Show that the number of ways of splitting a set with $n$ elements into $k$ non-empty subsets is equal to $x^n$'s coefficient in a series

Question

The series evaluates to (could not put it in the title): $$\frac{x^{k}}{(1-x)(1-2x)...(1-kx)}$$ I tried to come up with something. A solution would probably require a use of the geometric series formula as well as Cauchy's product.

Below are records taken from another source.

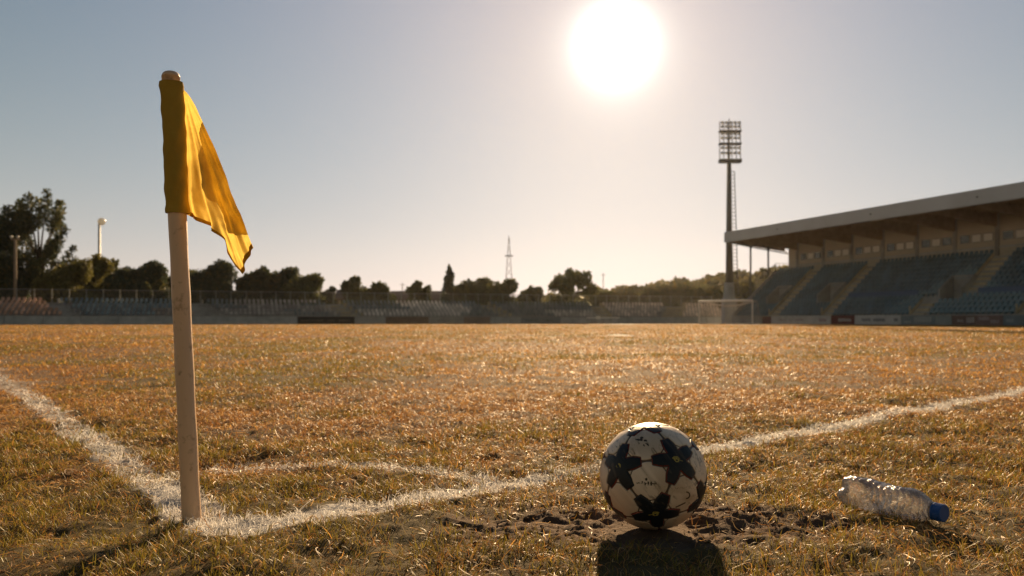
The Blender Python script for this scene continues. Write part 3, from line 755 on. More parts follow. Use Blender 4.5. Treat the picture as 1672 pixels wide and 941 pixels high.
    # gangway rail (blue) at the head of the lower tier
    for a, b in ((30.6, 35.3), (16, 24.5), (36.9, 42)):
        rl = MB().box(a, b, W0 + v0 * run - .09, W0 + v0 * run - .05, Z0 + v0 * rise + .1, Z0 + v0 * rise + .62); part('gangway_panel', rl, M_blue)
    # back wall with pilasters and windows
    bw0 = tw + 1.3; zt = 10.35
    wl = MB().box(.1, SL, bw0, bw0 + .3, tz - .1, zt); part('back_wall', wl, M_wallp)
    for k in range(12):
        s = 1.75 + 4.35 * k
        if s > SL - .5: break
        part('pilaster', MB().box(s - .18, s + .18, bw0 - .16, bw0 - .003, tz + .01, zt - .35), M_concd)
        low, hi = tz + 1.55, tz + 2.35
        nwin = 3
        for q in range(nwin):
            a = s + .5 + q * 1.2; b = a + 1.05
            wf = MB()
            for (x0, x1, z0, z1) in ((a, b, low, low + .07), (a, b, hi - .07, hi), (a, a + .07, low + .07, hi - .07), (b - .07, b, low + .07, hi - .07)): wf.box(x0, x1, bw0 - .06, bw0 - .004, z0, z1)
            fr = part('window', wf, M_steel)
            g = MB().box(a + .07, b - .07, bw0 - .03, bw0 - .006, low + .07, hi - .07)
            light = (k * 3 + q) in (1, 4, 5, 7, 8, 10, 11, 13, 16, 17, 19)
            o = local(g.build('pane', M_blind if light else M_glass, M=MS), root); o.parent = fr; o.matrix_parent_inverse = Matrix.Identity(4)
        part('string_course', MB().box(s + .18, min(s + 4.17, SL), bw0 - .08, bw0 - .005, tz + .9, tz + 1.05), M_conc)
    # roof
    f0 = -.45; zf = 9.72; zfb = 9.45; rb = bw0 + 1.2
    fas = MB().box(-.6, SL, f0 - .18, f0, zf, zf + 1.22); part('fascia', fas, M_fascia)
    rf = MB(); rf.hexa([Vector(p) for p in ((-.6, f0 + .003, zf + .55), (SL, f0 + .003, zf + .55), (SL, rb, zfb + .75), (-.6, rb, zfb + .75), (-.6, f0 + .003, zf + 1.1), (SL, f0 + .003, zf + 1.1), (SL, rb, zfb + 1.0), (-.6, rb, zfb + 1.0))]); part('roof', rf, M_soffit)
    for k in range(13):
        s = -.4 + 4.35 * k if k == 0 else 1.75 + 4.35 * (k - 1)
        if s > SL: break
        rm = MB(); rm.hexa([Vector(p) for p in ((s - .13, f0 + .01, zf + .05), (s + .13, f0 + .01, zf + .05), (s + .13, bw0 - .2, zfb - .55), (s - .13, bw0 - .2, zfb - .55), (s - .13, f0 + .01, zf + .56), (s + .13, f0 + .01, zf + .56), (s + .13, bw0 - .2, zfb + .76), (s - .13, bw0 - .2, zfb + .76))]); part('rafter', rm, M_beam)
    for k in range(5):
        t = (k + .5) / 5; ww = f0 + (rb - f0 - 1.3) * t; z = zf + .45 + (zfb - zf + .2) * t
        part('purlin', MB().box(-.5, SL, ww - .08, ww + .08, z - .14, z + .12), M_beam)
    # slim gable columns and braces at the far end
    for ww in (2.9, 5.5):
        zz = Z0 + (ww - W0) / run * rise
        part('column', MB().box(-.28, -.12, ww - .08, ww + .08, zz - .2, zf - .3), M_steeld)
    br = MB()
    br.tube([(-.2, f0 + .2, zf), (-.2, 2.9, zf - .45), (-.2, 5.5, zf - .75), (-.2, bw0 + .2, zf - 1.1)], .07, 6)
    br.tube([(-.2, 1.2, zf + .2), (-.2, 2.9, zf - .45)], .05, 6); br.tube([(-.2, 2.9, zf - .45), (-.2, 4.3, zf + .1), (-.2, 5.5, zf - .75)], .05, 6); br.tube([(-.2, 5.5, zf - .75), (-.2, 6.8, zf), (-.2, bw0, zf - 1.0)], .05, 6)
    part('end_brace', br, M_steeld)
    for s in (9, 22, 33, 44): part('drain_spout', MB().tube([(s, f0 - .185, zf + .6), (s, f0 - .3, zf + .6)], .06, 8), M_steeld)
make_stand()

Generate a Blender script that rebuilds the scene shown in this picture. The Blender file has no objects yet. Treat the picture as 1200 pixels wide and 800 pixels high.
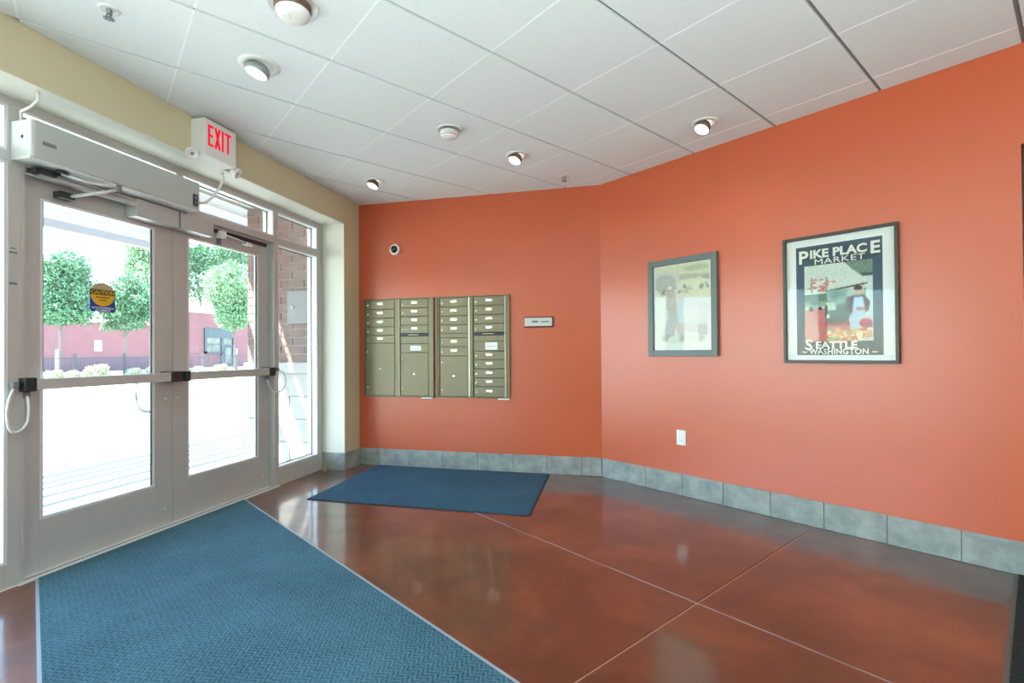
import bpy, bmesh, math, random
import numpy as np
from mathutils import Matrix, Vector
random.seed(7)
C = bpy.context.scene.collection
PI = math.pi

# ------------------------------------------------------------------ camera
cam_d = bpy.data.cameras.new('camera')
cam_d.sensor_width = 36.0
cam_d.lens = 577.563 / 1200 * 36
cam_d.shift_y = 8.223 / 1200
cam_d.clip_start, cam_d.clip_end = 0.05, 500
cam = bpy.data.objects.new('camera', cam_d)
C.objects.link(cam)
_r = Vector((0.97226487, 0.23377788, -0.00699493))
_u = Vector((0.00887863, -0.0070062, 0.99993604))
_f = Vector((-0.23371392, 0.97226479, 0.00888751))
_m = Matrix((_r, _u, -_f)).transposed().to_4x4()
_m.translation = (0, 0, 1.16)
cam.matrix_world = _m
bpy.context.scene.camera = cam

# ------------------------------------------------------------------ world, sun, large lights, exposure
SUN_DIR = Vector((0.38, 0.36, -1.0)).normalized()        # direction the light travels
world = bpy.data.worlds.new('sky')
bpy.context.scene.world = world
world.use_nodes = True
_nt = world.node_tree
_nt.nodes.clear()
_sky = _nt.nodes.new('ShaderNodeTexSky')
_sky.sky_type = 'NISHITA'
_sky.sun_disc = False
_sky.sun_elevation = math.asin(-SUN_DIR.z)
_sky.sun_rotation = math.atan2(-SUN_DIR.x, -SUN_DIR.y)
_sky.altitude = 100
_sky.air_density = 1.0
_sky.dust_density = 0.6
_bg = _nt.nodes.new('ShaderNodeBackground')
_bg.inputs['Strength'].default_value = 1.35
_wo = _nt.nodes.new('ShaderNodeOutputWorld')
_nt.links.new(_sky.outputs[0], _bg.inputs[0])
_nt.links.new(_bg.outputs[0], _wo.inputs[0])

sun_d = bpy.data.lights.new('sun', 'SUN')
sun_d.energy = 46.0
sun_d.angle = 0.009
sun_d.color = (1.0, 0.96, 0.9)
sun = bpy.data.objects.new('sun', sun_d)
C.objects.link(sun)
sun.rotation_euler = SUN_DIR.to_track_quat('-Z', 'Y').to_euler()


def area_light(name, loc, target, sx, sy, watts, col):
    d = bpy.data.lights.new(name, 'AREA')
    d.shape = 'RECTANGLE'
    d.size, d.size_y = sx, sy
    d.energy = watts
    d.color = col
    o = bpy.data.objects.new(name, d)
    C.objects.link(o)
    o.location = loc
    o.rotation_euler = (Vector(target) - Vector(loc)).to_track_quat('-Z', 'Y').to_euler()
    return o


area_light('ceiling_fill', (0.4, -1.7, 0.5), (0.2, -0.9, 2.73), 3.0, 2.5, 145, (0.84, 1.0, 0.98)).data.spread = math.radians(115)  # added unseen fill that brightens the ceiling, no fixture behind it

area_light('window_wall_fill', (3.4, -1.2, 2.4), (-2.8, 2.4, 1.6), 2.0, 1.2, 75, (0.97, 1.0, 0.96))  # added unseen fill aimed at the window wall

vs = bpy.context.scene.view_settings
vs.view_transform = 'Standard'
vs.look = 'None'
vs.exposure = 0.4
vs.gamma = 1.0
vs.use_curve_mapping = False


# ------------------------------------------------------------------ materials
def s2l(c):
    return tuple(((x / 255) / 12.92 if x / 255 <= 0.04045 else ((x / 255 + 0.055) / 1.055) ** 2.4) for x in c)


def mat(name, col, rough=0.5, metal=0.0, spec=0.5, noise=0.0, nscale=8.0, bump=0.0, bscale=60.0, emit=None, estr=0.0, coat=0.0, col2=None, stretch=None):
    m = bpy.data.materials.new(name)
    m.use_nodes = True
    nt = m.node_tree
    b = nt.nodes['Principled BSDF']
    b.inputs['Base Color'].default_value = (*col, 1)
    b.inputs['Roughness'].default_value = rough
    b.inputs['Metallic'].default_value = metal
    b.inputs['Specular IOR Level'].default_value = spec
    b.inputs['Coat Weight'].default_value = coat
    if emit:
        b.inputs['Emission Color'].default_value = (*emit, 1)
        b.inputs['Emission Strength'].default_value = estr
    if noise or bump:
        tc = nt.nodes.new('ShaderNodeTexCoord')
        src = tc.outputs['Object']
        if stretch:
            mp = nt.nodes.new('ShaderNodeMapping')
            mp.inputs['Scale'].default_value = stretch
            nt.links.new(src, mp.inputs['Vector'])
            src = mp.outputs['Vector']
    if noise:
        n = nt.nodes.new('ShaderNodeTexNoise')
        n.inputs['Scale'].default_value = nscale
        n.inputs['Detail'].default_value = 6
        n.inputs['Roughness'].default_value = 0.6
        nt.links.new(src, n.inputs['Vector'])
        r = nt.nodes.new('ShaderNodeValToRGB')
        c2 = col2 if col2 else tuple(min(1, x * (1 + noise)) for x in col)
        c1 = col if col2 else tuple(x * (1 - noise) for x in col)
        r.color_ramp.elements[0].position, r.color_ramp.elements[1].position = 0.3, 0.7
        r.color_ramp.elements[0].color = (*c1, 1)
        r.color_ramp.elements[1].color = (*c2, 1)
        nt.links.new(n.outputs['Fac'], r.inputs['Fac'])
        nt.links.new(r.outputs['Color'], b.inputs['Base Color'])
    if bump:
        n2 = nt.nodes.new('ShaderNodeTexNoise')
        n2.inputs['Scale'].default_value = bscale
        n2.inputs['Detail'].default_value = 3
        nt.links.new(src, n2.inputs['Vector'])
        bp = nt.nodes.new('ShaderNodeBump')
        bp.inputs['Strength'].default_value = bump
        bp.inputs['Distance'].default_value = 0.01
        nt.links.new(n2.outputs['Fac'], bp.inputs['Height'])
        nt.links.new(bp.outputs['Normal'], b.inputs['Normal'])
    return m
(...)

The task also demands one to deduce the following formula for the Stirling numbers of the second kind:

$$S(n, 3) = \frac{3^{n-1} - 2^{n} + 1}{2}$$ which does show up as a coefficient after multiplying: $$({\sum_{n = 0}^{\infty}x^{n}})({\sum_{n = 0}^{\infty}(2x)^{n}})({\sum_{n = 0}^{\infty}(3x)^{n}}).$$ I guess I should be able to follow from there, yet I am stuck.

Edit: Thank you for the link as well as the proof. Is it possible to proceed from my suggestion about using the geometric series formula?

Answer 1

Let $S(n,k)$ be the number of partitions requested. Let $R(n,k)$ denote the coefficient of $x^n$ in the given series $F_k(x)$. Clearly $S(0,0)=1= R(0,0)$ and for $n,k>0$ we have $S(n,0)=0=R(n,0)$ and $S(0,k)=0=R(0,k)$. One way to generate a partition of $\{1,...,n+1\}$ into $k$ nonempty sets is to make $\{n+1\}$ a singleton and partition $\{1,...,n\}$ into $k-1$ nonempty sets. The only other way is to start with partition of $\{1,...,n\}$ into $k$ nonempty sets, and adjoin $n+1$ to one of these $k$ sets. This gives the recurrence formula $$S(n+1,k)=S(n,k-1)+kS(n,k) \,. \quad (*)$$ On the other hand $$F_k(x)=\sum_{j=1}^{\infty} k^{j-1}x^j F_{k-1}(x)$$ implies that $$R(n,k)=\sum_{j=1}^{n+1-k} k^{j-1}R(n-j,k-1) \,. \; \quad (**)$$ Writing $i=j+1$ we have $$R(n,k-1)+kR(n,k)=R(n,k-1)+\sum_{i=2}^{n+2-k} k^{i-1}R(n+1-i,k-1) =R(n+1,k)\,,$$ where the rightmost equality follows from (**) with $n$ replaced by $n+1$. Comparing this to (*) we conclude by induction on $n$ that $R(n,k)=S(n,k)$ for all $n,k$.